TASK DIRECTIONS. Repeat exactly, and only, the lines from the one that contains "Write the bpy" to the one that contains "return (d[0] * t, Y, CAM_H + d[2] * t)", both ends included. Omit every picture.

RECORD SET.
···
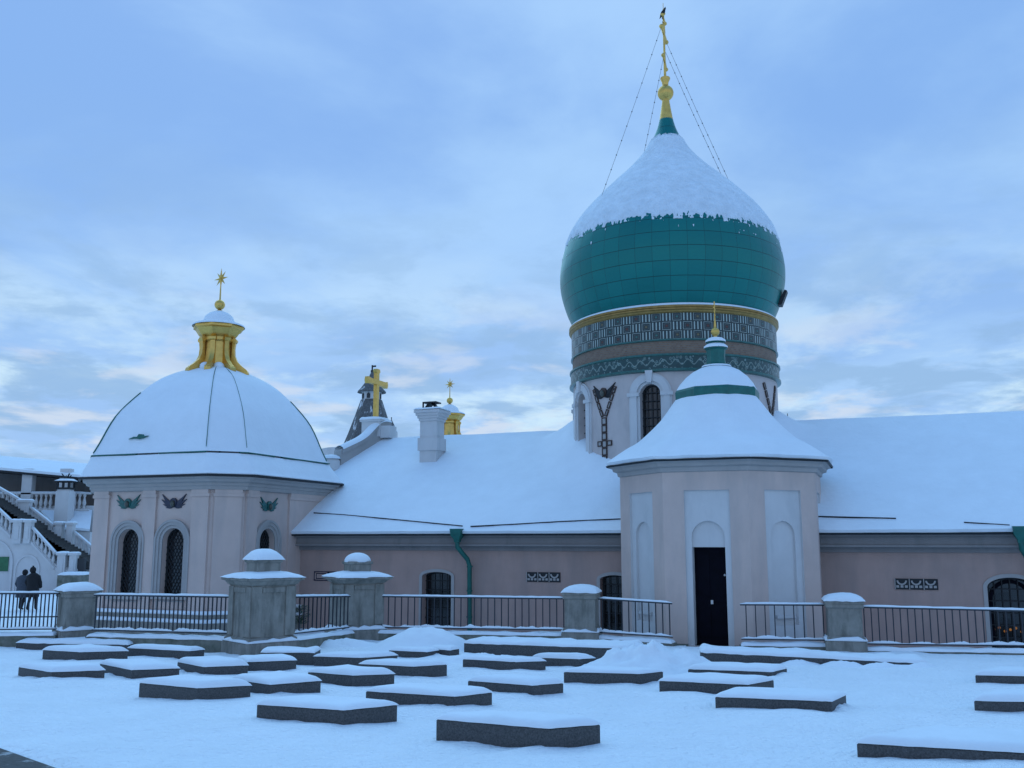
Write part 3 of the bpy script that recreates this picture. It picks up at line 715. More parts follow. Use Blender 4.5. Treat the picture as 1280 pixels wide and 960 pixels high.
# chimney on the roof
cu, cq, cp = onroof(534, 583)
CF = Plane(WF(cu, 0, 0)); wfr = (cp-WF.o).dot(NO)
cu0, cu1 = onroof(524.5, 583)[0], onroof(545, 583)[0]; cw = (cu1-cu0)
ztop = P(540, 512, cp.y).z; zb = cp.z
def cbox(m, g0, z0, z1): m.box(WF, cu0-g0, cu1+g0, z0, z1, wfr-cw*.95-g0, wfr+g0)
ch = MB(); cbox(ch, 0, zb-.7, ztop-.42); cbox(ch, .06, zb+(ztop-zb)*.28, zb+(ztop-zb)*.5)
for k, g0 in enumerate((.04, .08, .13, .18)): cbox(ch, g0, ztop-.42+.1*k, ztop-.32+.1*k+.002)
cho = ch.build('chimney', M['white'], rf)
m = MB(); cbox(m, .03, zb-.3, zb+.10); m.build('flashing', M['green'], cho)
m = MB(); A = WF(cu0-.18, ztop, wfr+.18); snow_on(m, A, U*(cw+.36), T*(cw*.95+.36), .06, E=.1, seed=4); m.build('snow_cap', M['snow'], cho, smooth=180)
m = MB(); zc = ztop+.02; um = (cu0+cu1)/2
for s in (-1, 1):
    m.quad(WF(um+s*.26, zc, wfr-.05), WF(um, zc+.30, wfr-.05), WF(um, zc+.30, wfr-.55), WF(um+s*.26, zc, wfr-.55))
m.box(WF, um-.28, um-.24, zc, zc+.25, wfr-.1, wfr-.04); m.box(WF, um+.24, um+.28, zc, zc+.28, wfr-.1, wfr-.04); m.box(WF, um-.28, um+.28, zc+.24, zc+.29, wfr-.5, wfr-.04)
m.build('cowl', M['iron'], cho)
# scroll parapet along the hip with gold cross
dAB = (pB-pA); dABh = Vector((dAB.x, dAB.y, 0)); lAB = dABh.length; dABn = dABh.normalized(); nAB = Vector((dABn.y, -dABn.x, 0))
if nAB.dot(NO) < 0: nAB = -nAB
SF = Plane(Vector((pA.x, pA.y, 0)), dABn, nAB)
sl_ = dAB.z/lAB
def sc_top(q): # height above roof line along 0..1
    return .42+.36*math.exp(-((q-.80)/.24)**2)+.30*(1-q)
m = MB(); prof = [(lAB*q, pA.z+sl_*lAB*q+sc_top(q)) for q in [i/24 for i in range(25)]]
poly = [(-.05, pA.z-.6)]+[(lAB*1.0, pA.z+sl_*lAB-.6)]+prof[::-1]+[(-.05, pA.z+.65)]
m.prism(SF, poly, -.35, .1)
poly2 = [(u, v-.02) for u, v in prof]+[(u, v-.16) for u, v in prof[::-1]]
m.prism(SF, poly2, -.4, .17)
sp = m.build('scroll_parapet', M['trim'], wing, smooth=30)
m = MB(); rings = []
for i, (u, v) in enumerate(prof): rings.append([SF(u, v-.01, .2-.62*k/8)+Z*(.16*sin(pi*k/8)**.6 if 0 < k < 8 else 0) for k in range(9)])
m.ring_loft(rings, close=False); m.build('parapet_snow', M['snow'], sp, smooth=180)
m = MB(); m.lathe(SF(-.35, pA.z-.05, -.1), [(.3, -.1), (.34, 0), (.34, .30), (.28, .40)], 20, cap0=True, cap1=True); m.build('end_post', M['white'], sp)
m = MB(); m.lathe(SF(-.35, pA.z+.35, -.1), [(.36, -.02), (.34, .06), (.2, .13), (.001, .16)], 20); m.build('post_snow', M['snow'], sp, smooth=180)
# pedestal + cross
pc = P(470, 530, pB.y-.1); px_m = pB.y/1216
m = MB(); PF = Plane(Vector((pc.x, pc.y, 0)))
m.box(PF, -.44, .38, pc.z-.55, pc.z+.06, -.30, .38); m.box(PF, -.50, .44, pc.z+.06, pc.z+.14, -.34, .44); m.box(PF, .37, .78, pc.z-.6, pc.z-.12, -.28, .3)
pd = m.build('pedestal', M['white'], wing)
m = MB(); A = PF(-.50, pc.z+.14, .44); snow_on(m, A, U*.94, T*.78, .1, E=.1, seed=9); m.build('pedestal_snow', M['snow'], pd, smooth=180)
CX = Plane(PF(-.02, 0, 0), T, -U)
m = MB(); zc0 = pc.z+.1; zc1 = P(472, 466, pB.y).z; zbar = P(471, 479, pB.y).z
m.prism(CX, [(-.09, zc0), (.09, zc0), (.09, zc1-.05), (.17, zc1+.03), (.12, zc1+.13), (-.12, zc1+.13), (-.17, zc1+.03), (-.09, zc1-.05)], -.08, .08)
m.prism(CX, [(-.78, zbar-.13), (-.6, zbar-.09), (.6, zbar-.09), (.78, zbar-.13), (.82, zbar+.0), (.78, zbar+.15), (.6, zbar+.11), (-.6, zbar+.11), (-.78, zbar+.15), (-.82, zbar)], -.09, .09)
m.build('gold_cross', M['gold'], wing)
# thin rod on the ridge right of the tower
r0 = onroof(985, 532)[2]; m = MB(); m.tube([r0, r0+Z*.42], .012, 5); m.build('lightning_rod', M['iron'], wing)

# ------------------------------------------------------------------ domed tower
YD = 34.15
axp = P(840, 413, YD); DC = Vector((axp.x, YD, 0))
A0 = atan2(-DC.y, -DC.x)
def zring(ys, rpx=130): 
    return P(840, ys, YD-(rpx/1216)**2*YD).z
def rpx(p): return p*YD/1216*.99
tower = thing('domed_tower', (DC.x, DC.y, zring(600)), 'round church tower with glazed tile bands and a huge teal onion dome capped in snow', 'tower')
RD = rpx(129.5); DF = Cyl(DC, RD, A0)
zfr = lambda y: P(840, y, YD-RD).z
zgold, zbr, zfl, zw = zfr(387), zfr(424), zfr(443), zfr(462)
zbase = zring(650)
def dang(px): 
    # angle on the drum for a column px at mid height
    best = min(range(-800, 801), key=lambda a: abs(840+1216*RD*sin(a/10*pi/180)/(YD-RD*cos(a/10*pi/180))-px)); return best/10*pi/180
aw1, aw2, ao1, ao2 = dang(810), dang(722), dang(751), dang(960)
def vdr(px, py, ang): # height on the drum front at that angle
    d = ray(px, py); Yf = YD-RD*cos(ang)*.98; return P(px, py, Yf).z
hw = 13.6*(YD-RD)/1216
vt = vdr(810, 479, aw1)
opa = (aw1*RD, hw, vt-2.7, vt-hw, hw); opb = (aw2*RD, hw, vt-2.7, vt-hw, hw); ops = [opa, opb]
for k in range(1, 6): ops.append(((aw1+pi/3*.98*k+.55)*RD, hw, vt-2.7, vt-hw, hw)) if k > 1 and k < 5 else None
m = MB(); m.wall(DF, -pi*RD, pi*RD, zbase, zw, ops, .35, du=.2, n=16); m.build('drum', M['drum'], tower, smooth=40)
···
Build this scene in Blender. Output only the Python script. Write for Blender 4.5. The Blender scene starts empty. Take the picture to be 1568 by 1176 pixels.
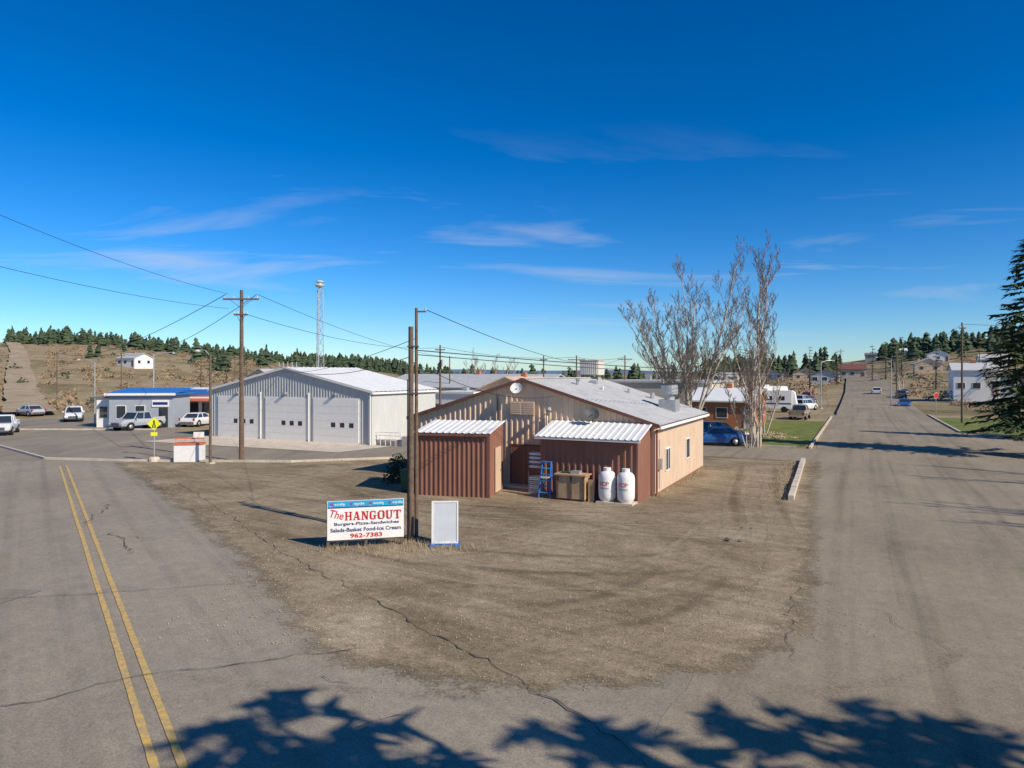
···
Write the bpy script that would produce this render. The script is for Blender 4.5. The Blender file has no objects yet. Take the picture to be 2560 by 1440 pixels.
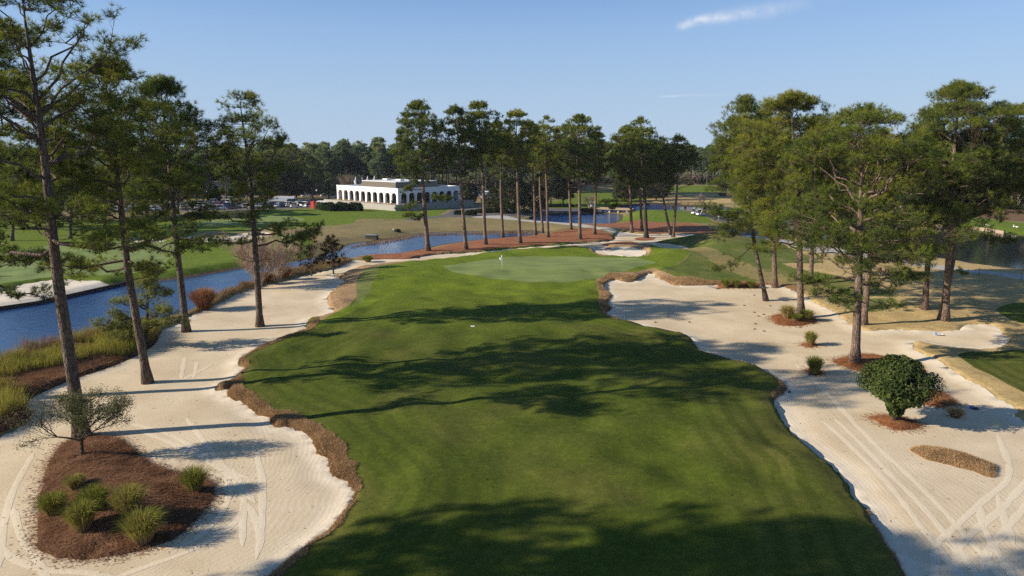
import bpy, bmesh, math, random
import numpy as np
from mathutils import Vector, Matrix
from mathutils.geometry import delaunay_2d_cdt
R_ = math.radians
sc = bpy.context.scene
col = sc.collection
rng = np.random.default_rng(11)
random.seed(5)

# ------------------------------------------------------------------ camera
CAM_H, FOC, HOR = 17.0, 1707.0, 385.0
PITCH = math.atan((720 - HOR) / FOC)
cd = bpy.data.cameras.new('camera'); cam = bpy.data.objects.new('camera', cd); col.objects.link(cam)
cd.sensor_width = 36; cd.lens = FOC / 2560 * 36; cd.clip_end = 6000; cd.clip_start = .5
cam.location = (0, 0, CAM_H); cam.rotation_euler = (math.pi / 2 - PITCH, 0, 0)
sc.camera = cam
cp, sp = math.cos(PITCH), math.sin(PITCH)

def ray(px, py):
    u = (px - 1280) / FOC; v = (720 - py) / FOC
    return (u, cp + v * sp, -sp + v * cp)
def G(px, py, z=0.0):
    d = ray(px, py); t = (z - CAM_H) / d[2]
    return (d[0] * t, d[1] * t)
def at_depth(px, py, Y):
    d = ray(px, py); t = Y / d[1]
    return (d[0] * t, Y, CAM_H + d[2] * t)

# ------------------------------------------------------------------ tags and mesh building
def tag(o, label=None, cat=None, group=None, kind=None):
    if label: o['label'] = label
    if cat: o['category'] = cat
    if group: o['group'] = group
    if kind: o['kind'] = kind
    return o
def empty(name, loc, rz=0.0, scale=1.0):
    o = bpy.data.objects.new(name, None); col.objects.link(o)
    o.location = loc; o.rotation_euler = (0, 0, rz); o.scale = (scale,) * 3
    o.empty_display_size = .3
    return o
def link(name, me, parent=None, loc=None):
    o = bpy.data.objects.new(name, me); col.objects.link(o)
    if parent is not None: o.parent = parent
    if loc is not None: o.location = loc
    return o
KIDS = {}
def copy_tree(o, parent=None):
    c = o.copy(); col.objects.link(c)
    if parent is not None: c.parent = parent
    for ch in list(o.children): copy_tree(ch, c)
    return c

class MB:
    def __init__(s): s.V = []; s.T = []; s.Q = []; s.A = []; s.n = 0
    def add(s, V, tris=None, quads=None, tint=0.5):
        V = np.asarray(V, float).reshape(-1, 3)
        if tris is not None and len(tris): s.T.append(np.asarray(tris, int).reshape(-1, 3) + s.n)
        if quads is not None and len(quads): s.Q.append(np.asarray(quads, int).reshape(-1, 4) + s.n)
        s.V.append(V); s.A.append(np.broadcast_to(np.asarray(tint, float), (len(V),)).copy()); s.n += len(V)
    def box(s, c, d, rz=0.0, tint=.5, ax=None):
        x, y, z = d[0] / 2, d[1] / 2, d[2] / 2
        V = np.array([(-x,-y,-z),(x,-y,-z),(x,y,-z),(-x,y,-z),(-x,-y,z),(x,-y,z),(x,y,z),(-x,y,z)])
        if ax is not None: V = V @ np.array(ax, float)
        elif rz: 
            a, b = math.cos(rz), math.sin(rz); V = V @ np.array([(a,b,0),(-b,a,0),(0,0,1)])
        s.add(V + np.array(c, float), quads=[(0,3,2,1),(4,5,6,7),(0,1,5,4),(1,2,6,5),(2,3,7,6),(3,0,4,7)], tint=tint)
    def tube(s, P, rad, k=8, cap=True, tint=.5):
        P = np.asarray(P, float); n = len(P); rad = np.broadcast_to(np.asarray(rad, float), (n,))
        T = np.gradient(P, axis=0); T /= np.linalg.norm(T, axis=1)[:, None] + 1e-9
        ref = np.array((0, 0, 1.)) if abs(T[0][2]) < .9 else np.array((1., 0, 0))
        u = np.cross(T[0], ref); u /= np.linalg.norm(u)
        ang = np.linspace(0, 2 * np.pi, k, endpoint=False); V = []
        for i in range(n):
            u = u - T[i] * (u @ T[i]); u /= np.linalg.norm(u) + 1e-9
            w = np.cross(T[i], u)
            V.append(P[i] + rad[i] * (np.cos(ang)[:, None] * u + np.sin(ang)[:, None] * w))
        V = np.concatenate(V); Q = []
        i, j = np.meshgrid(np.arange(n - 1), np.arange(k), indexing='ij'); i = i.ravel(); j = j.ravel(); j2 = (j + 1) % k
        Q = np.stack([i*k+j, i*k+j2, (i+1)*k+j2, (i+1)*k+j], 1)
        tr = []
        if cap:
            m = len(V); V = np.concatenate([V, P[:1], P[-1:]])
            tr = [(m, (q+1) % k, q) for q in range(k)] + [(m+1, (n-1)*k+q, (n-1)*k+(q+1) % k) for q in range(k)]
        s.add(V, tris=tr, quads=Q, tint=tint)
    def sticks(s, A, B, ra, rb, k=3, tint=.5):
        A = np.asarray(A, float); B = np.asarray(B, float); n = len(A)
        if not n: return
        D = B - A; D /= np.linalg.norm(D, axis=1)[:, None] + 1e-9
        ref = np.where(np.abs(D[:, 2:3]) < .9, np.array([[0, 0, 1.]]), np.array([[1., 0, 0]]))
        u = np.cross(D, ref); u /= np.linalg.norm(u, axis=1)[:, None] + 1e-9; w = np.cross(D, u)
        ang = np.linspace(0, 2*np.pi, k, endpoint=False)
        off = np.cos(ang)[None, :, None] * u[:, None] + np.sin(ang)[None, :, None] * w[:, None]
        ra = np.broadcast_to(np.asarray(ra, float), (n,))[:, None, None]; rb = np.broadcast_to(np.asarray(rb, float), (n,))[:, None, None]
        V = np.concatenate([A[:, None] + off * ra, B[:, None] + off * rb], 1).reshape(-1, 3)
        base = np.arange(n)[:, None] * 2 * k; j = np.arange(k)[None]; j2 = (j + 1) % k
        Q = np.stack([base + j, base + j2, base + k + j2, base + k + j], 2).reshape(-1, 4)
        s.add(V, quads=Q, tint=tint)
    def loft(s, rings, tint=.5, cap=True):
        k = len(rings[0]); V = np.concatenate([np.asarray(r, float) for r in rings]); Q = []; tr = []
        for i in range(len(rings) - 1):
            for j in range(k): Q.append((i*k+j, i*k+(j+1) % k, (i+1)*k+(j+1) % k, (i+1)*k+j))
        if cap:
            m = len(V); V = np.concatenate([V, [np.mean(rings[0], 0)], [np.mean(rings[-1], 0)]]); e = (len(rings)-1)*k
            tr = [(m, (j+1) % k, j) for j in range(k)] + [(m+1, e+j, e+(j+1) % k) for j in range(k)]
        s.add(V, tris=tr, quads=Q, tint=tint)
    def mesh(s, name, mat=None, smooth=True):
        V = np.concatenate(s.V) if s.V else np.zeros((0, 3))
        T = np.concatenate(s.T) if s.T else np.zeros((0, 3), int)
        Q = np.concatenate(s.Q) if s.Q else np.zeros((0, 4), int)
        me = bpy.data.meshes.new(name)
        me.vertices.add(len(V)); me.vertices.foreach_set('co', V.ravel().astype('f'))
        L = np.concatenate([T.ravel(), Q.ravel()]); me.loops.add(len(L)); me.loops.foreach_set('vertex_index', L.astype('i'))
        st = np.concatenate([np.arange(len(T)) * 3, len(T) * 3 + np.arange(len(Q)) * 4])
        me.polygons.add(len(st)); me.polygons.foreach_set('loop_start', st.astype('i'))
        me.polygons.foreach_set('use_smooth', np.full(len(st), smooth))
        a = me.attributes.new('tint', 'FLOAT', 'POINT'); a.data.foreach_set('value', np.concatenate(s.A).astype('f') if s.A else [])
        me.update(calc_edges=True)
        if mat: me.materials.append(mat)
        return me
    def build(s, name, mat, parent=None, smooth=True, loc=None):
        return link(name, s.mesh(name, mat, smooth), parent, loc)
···
SOLUTION FOR THIS TASK.
Write the bpy script that would produce this render. The script is for Blender 4.5. The Blender file has no objects yet. Take the picture to be 2560 by 1440 pixels.
import bpy, bmesh, math, random
import numpy as np
from mathutils import Vector, Matrix
from mathutils.geometry import delaunay_2d_cdt
R_ = math.radians
sc = bpy.context.scene
col = sc.collection
rng = np.random.default_rng(11)
random.seed(5)

# ------------------------------------------------------------------ camera
CAM_H, FOC, HOR = 17.0, 1707.0, 385.0
PITCH = math.atan((720 - HOR) / FOC)
cd = bpy.data.cameras.new('camera'); cam = bpy.data.objects.new('camera', cd); col.objects.link(cam)
cd.sensor_width = 36; cd.lens = FOC / 2560 * 36; cd.clip_end = 6000; cd.clip_start = .5
cam.location = (0, 0, CAM_H); cam.rotation_euler = (math.pi / 2 - PITCH, 0, 0)
sc.camera = cam
cp, sp = math.cos(PITCH), math.sin(PITCH)

def ray(px, py):
    u = (px - 1280) / FOC; v = (720 - py) / FOC
    return (u, cp + v * sp, -sp + v * cp)
def G(px, py, z=0.0):
    d = ray(px, py); t = (z - CAM_H) / d[2]
    return (d[0] * t, d[1] * t)
def at_depth(px, py, Y):
    d = ray(px, py); t = Y / d[1]
    return (d[0] * t, Y, CAM_H + d[2] * t)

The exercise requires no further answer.